FREE WHITEWATER

The Impossibility of ‘Opinion-Making’

Someone asked me about opinion-making — whether it’s possible to create and control opinion. The question was about whether a newspaper or website could push a candidate to the front, and thus assure that candidate’s success.

I’ve been writing for years, about sundry topics, but I don’t believe in opinion-making. People make up their own minds, for or against a topic (or a candidate). Americans are a literate and educated people, and often independent-minded. They don’t need someone to guide them.

The influence of writing isn’t that the writer ‘makes’ opinion, but that, upon reading something, others will consider or reject it wholly on their own. Some may say that they feel the same way as the writer does; others may object. No opinions, however, are made during this process. Changed a bit, perhaps, but not made.

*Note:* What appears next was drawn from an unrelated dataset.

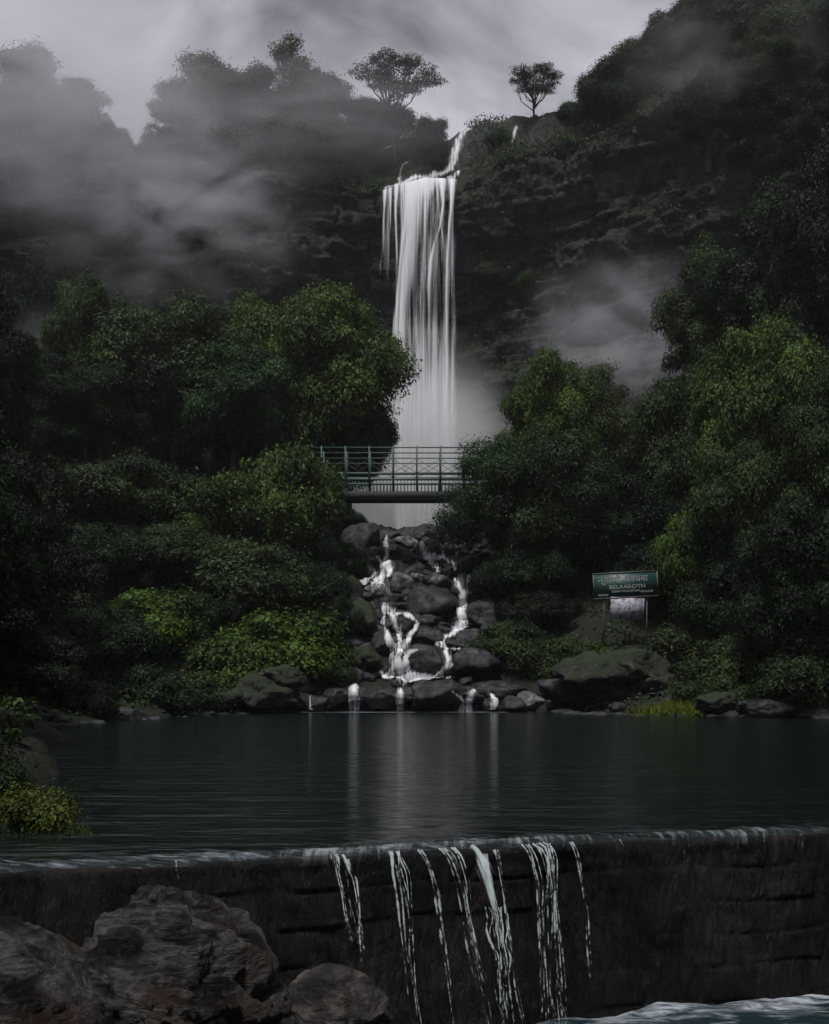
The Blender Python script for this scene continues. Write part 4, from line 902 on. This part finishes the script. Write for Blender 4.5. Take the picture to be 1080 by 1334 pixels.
# branches overhanging
BUSHES = [
 ('bush', 150, 588, 190, 71, 'round grey-green bush on the left slope below the mist', MD),
 ('bush', 330, 612, 180, 68, 'broad bush with lit green shoots left of the bridge', LT),
 ('bush_b', 378, 562, 120, 68.5, 'bright green bush just under the domed tree', LT),
 ('bush', 412, 600, 70, 68, 'dark bush right beside the left end of the bridge', DK),
 ('bush', 450, 655, 60, 76, 'shrub behind the bridge beside the foot of the waterfall', DK),
 ('bush_b', 250, 610, 120, 72, 'green bush between the round and the broad bush', MD),
 ('bush', 225, 670, 150, 64, 'dark green bush in the middle of the left slope', MD),
 ('bush_b', 330, 690, 150, 63, 'dark bush under the broad lit bush', MD),
 ('bush', 120, 670, 160, 62, 'shaded bush left of the middle slope bush', DK),
 ('bush', 50, 700, 170, 56, 'black-green bush at the left edge', VD),
 ('bush_b', 205, 755, 120, 58, 'loose bush with yellow-green sprigs low on the left slope', YG),
 ('bush_b', 375, 778, 150, 59.5, 'bright yellow-green bush left of the cascade', YG),
 ('bush_b', 300, 815, 150, 57.5, 'low bright bush below the yellow-green one', YG),
 ('bush_b', 440, 700, 70, 70, 'dark shrub left of the cascade top', DK),
 ('bush', 445, 770, 60, 63, 'dark shrub left of the cascade middle', DK),
 ('bush', 400, 720, 110, 64, 'shaded shrub above the yellow-green bush', DK),
 ('bush', 270, 760, 110, 60, 'dark hollow bush between the two yellow-green ones', DK),
 ('bush', 120, 780, 160, 52, 'shaded bush low on the left shore', DK),
 ('bush', 40, 820, 150, 44, 'black bush at the left shore edge', VD),
 ('bush_b', 180, 855, 110, 51, 'shaded waterline bush on the left shore', DK),
 ('bush_b', 245, 865, 100, 53.5, 'waterline bush with faint yellow leaves on the left shore', MD),
 ('bush_b', 425, 845, 60, 59, 'small bush above the waterline ledge', MD),
 ('bush', 100, 880, 120, 45, 'dark bush hanging to the water at the left', VD),
 ('bush', 660, 705, 90, 66, 'dark shrub right of the cascade top', DK),
 ('bush', 690, 700, 120, 65, 'dark shrub below the teal tree', DK),
 ('bush_b', 668, 800, 80, 60, 'low grey-green bush at the lower right of the cascade', MD),
 ('bush_b', 715, 822, 95, 59, 'low bush left of the sign post', MD),
 ('bush_b', 765, 828, 70, 58.5, 'yellowish low bush under the sign', LT),
 ('bush', 700, 760, 110, 63, 'black shrub between the cascade and the sign', VD),
 ('bush', 900, 645, 120, 59.5, 'yellow-green bush to the upper right of the sign', YG),
 ('bush', 860, 700, 120, 61.5, 'dark bush directly right of the sign', DK),
 ('bush', 955, 720, 140, 56, 'dark bush below the yellow-green bush on the right', DK),
 ('bush', 1040, 760, 150, 51, 'black bush at the lower right edge', VD),
 ('bush_b', 900, 800, 110, 56.5, 'bank shrub with pale leaves right of the outcrop', GY),
 ('bush_b', 975, 810, 120, 53, 'bank shrub in the middle of the right shore', MD),
 ('bush_b', 1045, 840, 110, 49, 'bank shrub at the right edge of the shore', MD),
 ('bush_b', 930, 870, 90, 51.5, 'low leafy shrub on the right shore above the waterline', MD),
 ('bush', 490, 126, 105, 137.5, 'dark dome-shaped bush under the flat-topped cliff tree', DK),
 ('bush_b', 560, 150, 45, 136, 'small bush on the cliff rim left of the chute', MD),
 ('bush_b', 468, 160, 60, 137, 'small dark bush at the left foot of the dome-shaped cliff-top bush', DK),
 ('bush_b', 430, 150, 70, 134, 'dim bush on the cliff top left of the dome-shaped one', DK),
 ('bush_b', 360, 150, 110, 134, 'wide dim bush beneath the left cliff-top trees', DK),
 ('bush_b', 270, 160, 120, 133, 'wide faint bush at the left end of the cliff top', DK),
 ('bush_b', 655, 166, 42, 135, 'green bush on the rim right of the chute', TL),
 ('bush_b', 745, 132, 50, 133, 'low bush on the rim right of the lone tree', TL),
 ('bush_b', 785, 104, 60, 132, 'green bush at the foot of the right skyline trees', TL),
 ('bush_b', 850, 130, 70, 126, 'yellow-green bush glowing on the right rocky rim', YG),
 ('bush_b', 690, 350, 40, 126, 'small yellow-green bush clinging to the cliff right of the falls', YG),
 ('bush_b', 635, 340, 44, 127, 'small bush clinging to the cliff close to the falls', MD),
 ('bush_b', 650, 380, 60, 124, 'dim bush on the cliff below the clinging pair', DK),
]
for key, px, pt, wd, Y, lb, c in BUSHES:
    if 330 < pt < 400 and 600 < px < 700:
        o_ = Vector((0, 0, CH)); dr = (at(px, pt + 20, 100) - o_).normalized(); h = bvh.ray_cast(o_, dr)[0]
        plant(key, px, pt, wd, h.y, lb, color=c, name='cliff_bush', cat='bush', zbase=h.z - 1.2, X=h.x)
    else: plant(key, px, pt, wd, Y, lb, color=c, name='bush', cat='bush')
# wood on the hillside above the right-hand cliff, and thickets further back: individuals, nothing tells them apart
for q in range(120):
    px = random.uniform(790, 1130); Y = random.uniform(103, 150); x = pxX(px, Y); z = gz(x, Y)
    if z < 44: continue
    plant(random.choice(['loose', 'broad_b', 'bush']), px, HOR - (z + random.uniform(4, 8) - CH) / Y * F, random.uniform(60, 110), Y, 'dim rounded tree in the misty wood covering the upper right hillside', group='trees of the upper right wood', color=random.choice([DK, VD, MD]))
for q in range(26):
    px = random.uniform(-60, 235); Y = random.uniform(104, 132); x = pxX(px, Y); z = gz(x, Y)
    if z < 40: continue
    plant(random.choice(['broad_b', 'loose', 'broad']), px, HOR - (z + random.uniform(3, 9) - CH) / Y * F, random.uniform(50, 100), Y, 'faint tree of the misty wood along the upper left ridge', group='trees of the upper left ridge', color=random.choice([DK, VD]))
for q in range(30):
    px = random.uniform(-60, 330); Y = random.uniform(86, 112); x = pxX(px, Y); z = gz(x, Y)
    if z > 50: continue
    plant(random.choice(['broad_b', 'bush', 'loose']), px, HOR - (z + random.uniform(4, 8) - CH) / Y * F, random.uniform(60, 110), Y, 'dim tree half lost in the mist below the left cliff', group='trees in the left mist', color=random.choice([DK, VD]))
for q in range(22):
    px = random.uniform(640, 900); Y = random.uniform(84, 108); x = pxX(px, Y); z = gz(x, Y)
    if z > 50: continue
    plant(random.choice(['broad_b', 'bush', 'feather']), px, HOR - (z + random.uniform(3, 7) - CH) / Y * F, random.uniform(60, 100), Y, 'dim tree below the right cliff, behind the nearer trees', group='trees below the right cliff', color=random.choice([DK, VD, GY]))
for q in range(30):
    sd_ = random.choice([-1, 1]); Y = random.uniform(16, 46); xl = np.interp(Y, yl, xl_); xr = np.interp(Y, yr, xr_)
    x = xl - random.uniform(1.5, 12) if sd_ < 0 else xr + random.uniform(3, 12)
    px = x / Y * F + 540; z = gz(x, Y)
    if px < -30 or px > 1150:
        plant(random.choice(['broad', 'bush', 'tall']), px, HOR - (z + random.uniform(3, 8) - CH) / Y * F, random.uniform(3.5, 6) / Y * F, Y, 'dark tree added out of view around the viewer to block sky light', group='trees crowding the near banks', color=random.choice([DK, VD]))
for x, y, h in ((-9, -4, 13), (-13, 3, 14), (-6, -13, 15), (2, -16, 14), (9, -12, 15), (13, -3, 14), (15, 6, 13), (18, 14, 13), (-14, 11, 12), (-3, -22, 17), (7, -22, 17), (-16, -10, 16), (17, -10, 16)):  # unseen trees added beside and behind the viewer to cut frontal sky light
    cm, tm, H, W = PROTO['broad']; e = empty('tree', (x, y, gz(x, y) - .2)); tag(e, 'dark tree added out of view around the viewer to block sky light', 'tree', 'trees crowding the near banks'); e.scale = (1.1, 1.1, h / H)
    e.rotation_euler = (0, 0, random.uniform(0, 6)); a = obj('crown', cm, e); a.color = (*VD, 1); obj('trunk', tm, e)
# near bush with yellow leaves at the left edge
for px, py, wd, Y, c, lb in ((40, 1000, 125, 12.4, (1.5, 1.3, 0.55), 'near bush with yellow-green leaves at the left edge over the pool'), (0, 975, 130, 13.4, DK, 'dark near bush behind the yellow-leaved one'),
                             (20, 1060, 130, 11.9, DK, 'dark low bush under the yellow-leaved one'), (100, 1078, 50, 11.9, MD, 'small green plant at the left end of the weir crest'), (-60, 940, 170, 14.0, VD, 'black bush cut by the left edge beside the pool')):
    x = pxX(px, Y); plant('near_bush', px, py, wd, Y, lb, color=c, name='near_bush', cat='bush', zbase=max(gz(x, Y), -0.1), hmin=0.35)
# undergrowth on the banks and cliff (nobody could count it)
def undergrowth(name, label, pts, nor, size, sd, colr):
    r = np.random.default_rng(sd); n = len(pts); nn = nor * 0.6 + r.normal(size=(n, 3)) * 0.6
    V, Fc, T_ = leaf_cards(pts, nn, size, r, np.clip(r.normal(0.4, 0.25, n), 0, 1))
    o = obj(name, make_mesh(name, V, Fc, M['leaf'], smooth=False, attrs={'tint': T_})); o.color = (*colr, 1); tag(o, label, 'undergrowth', kind='stuff'); return o
r = np.random.default_rng(55)
n = 210000; yy = r.uniform(12, 112, n); xx = r.uniform(-40, 40, n)
xl = np.interp(yy, yl, xl_); xr = np.interp(yy, yr, xr_); e = np.maximum(xl - xx, xx - xr)
cl = fbm(P3(xx / 2.2, yy / 2.2, 0), 12, 3)
k = (e > 0.9) & (cl > -0.35) & (np.abs(xx) < 0.42 * yy + 3); xx, yy, cl = xx[k], yy[k], cl[k]
zz = ground(xx, yy) + r.uniform(0, 0.5, len(xx)) * (0.6 + cl)
undergrowth('undergrowth', 'low leafy undergrowth covering both banks', np.stack([xx, yy, zz], -1), np.tile([0, -0.3, 1.0], (len(xx), 1)), 0.24, 1, (0.9, 1.0, 0.8))
# plants rooted in the cliff's ledges
CVn = np.cross(np.gradient(CV, axis=0), np.gradient(CV, axis=1)); CVn /= np.linalg.norm(CVn, axis=-1)[..., None] + 1e-9
if CVn[:, -20:, 2].mean() < 0: CVn = -CVn
m = (fbm(P3(CV[..., 0] / 7, CV[..., 1] / 7, CV[..., 2] / 5), 88, 4) > 0.0) & (CVn[..., 2] > 0.25) & (CV[..., 1] < 150) & (np.abs(CV[..., 0]) < 60)
mid = (np.abs(CV[..., 0] - 1.0) < 4.6) & (CV[..., 2] < 62) & (CV[..., 1] > 115); m &= ~mid; m &= ~((np.abs(CV[..., 0] - 4.6) < 2.0) & (CV[..., 1] > 128) & (CV[..., 1] < 146))
ii = np.argwhere(m); ii = ii[r.integers(0, len(ii), 120000)]
base_ = CV[ii[:, 0], ii[:, 1]] + r.normal(size=(len(ii), 3)) * np.array([.45, .3, .3]) + CVn[ii[:, 0], ii[:, 1]] * r.uniform(0, .7, len(ii))[:, None]
undergrowth('cliff_undergrowth', 'ferns and grass growing on the ledges of the cliff', base_, CVn[ii[:, 0], ii[:, 1]], 0.30, 2, (0.7, 0.85, 0.7))
# patch of yellow grass at the right waterline
gp = at(885, 922, 51.5); n = 5000; r = np.random.default_rng(3)
gx_ = gp.x + r.normal(size=n) * 0.75; gy_ = gp.y + r.normal(size=n) * 0.5; gzz = np.maximum(ground(gx_, gy_), 0.0)
Pb = np.stack([gx_, gy_, np.full(n, 0.05) + r.uniform(0, .35, n) * np.exp(-((gx_ - gp.x) / 1.0) ** 2)], -1)
V, Fc, T_ = leaf_cards(Pb, r.normal(size=(n, 3)) * .4 + np.array([0, -1, .2]), 0.28, r, np.clip(r.normal(.6, .2, n), 0, 1), droop=-0.6, aspect=.16)
o = obj('grass_patch', make_mesh('grass_patch', V, Fc, M['leaf'], smooth=False, attrs={'tint': T_})); o.color = (*YY, 1); tag(o, 'patch of yellow-green grass at the right waterline', 'grass', kind='stuff')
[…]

That doesn’t mean — and this was the questioner’s concern, I think — that some won’t try to push their friends and allies forward, in the best possible light. They will. As long as people have been writing, they’ve been advocating. Admittedly, some of this advocacy is disingenuously and ridiculously denied, but it’s obvious enough, nonetheless.

There’s no particular reason for concern. People aren’t as impressionable as would-be people-of-influence imagine (and hope) they are. Not at all, actually. Beyond that, in a free community with diverse and easily accessible media, alternative views will emerge to challenge status-quo platitudes.

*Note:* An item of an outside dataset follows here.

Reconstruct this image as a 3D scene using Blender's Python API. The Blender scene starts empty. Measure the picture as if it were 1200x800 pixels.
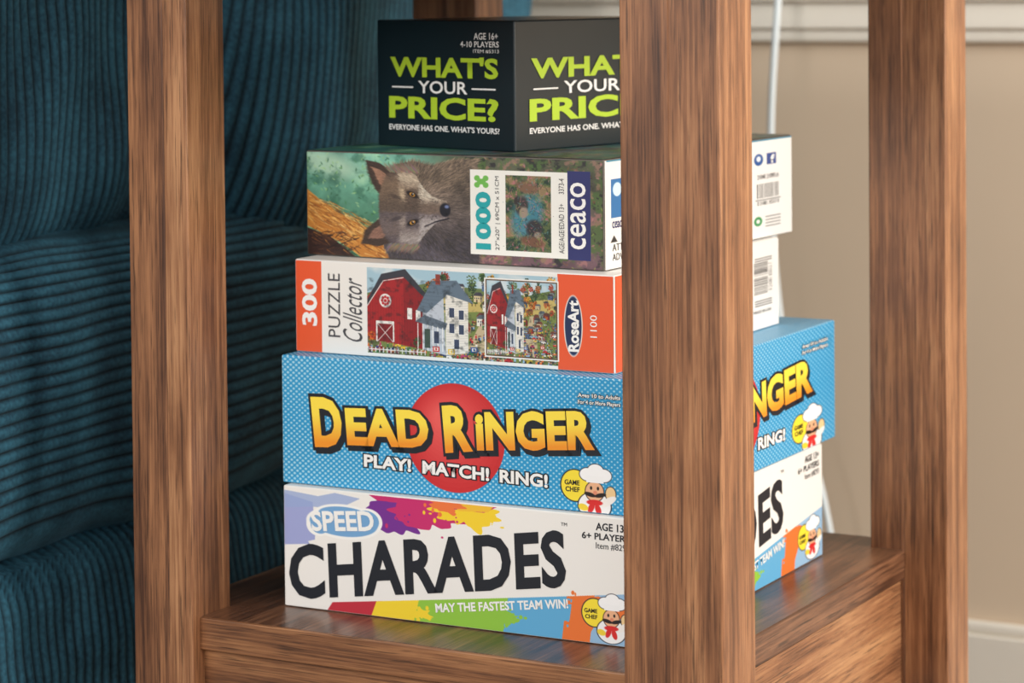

There’s a view of nineteenth-century England that’s like this: that England was the decisive European power because she balanced against Continental blocs. She wasn’t of the majority, so to speak, but rather her influence counterbalanced an otherwise powerful collection of rival powers, preventing them from overcoming all Europe. As others waxed and waned, she adjusted accordingly, to establish a new balance.

New media, emerging now and again, are like this: more than capable of preventing a single, conventional view from overwhelming a place.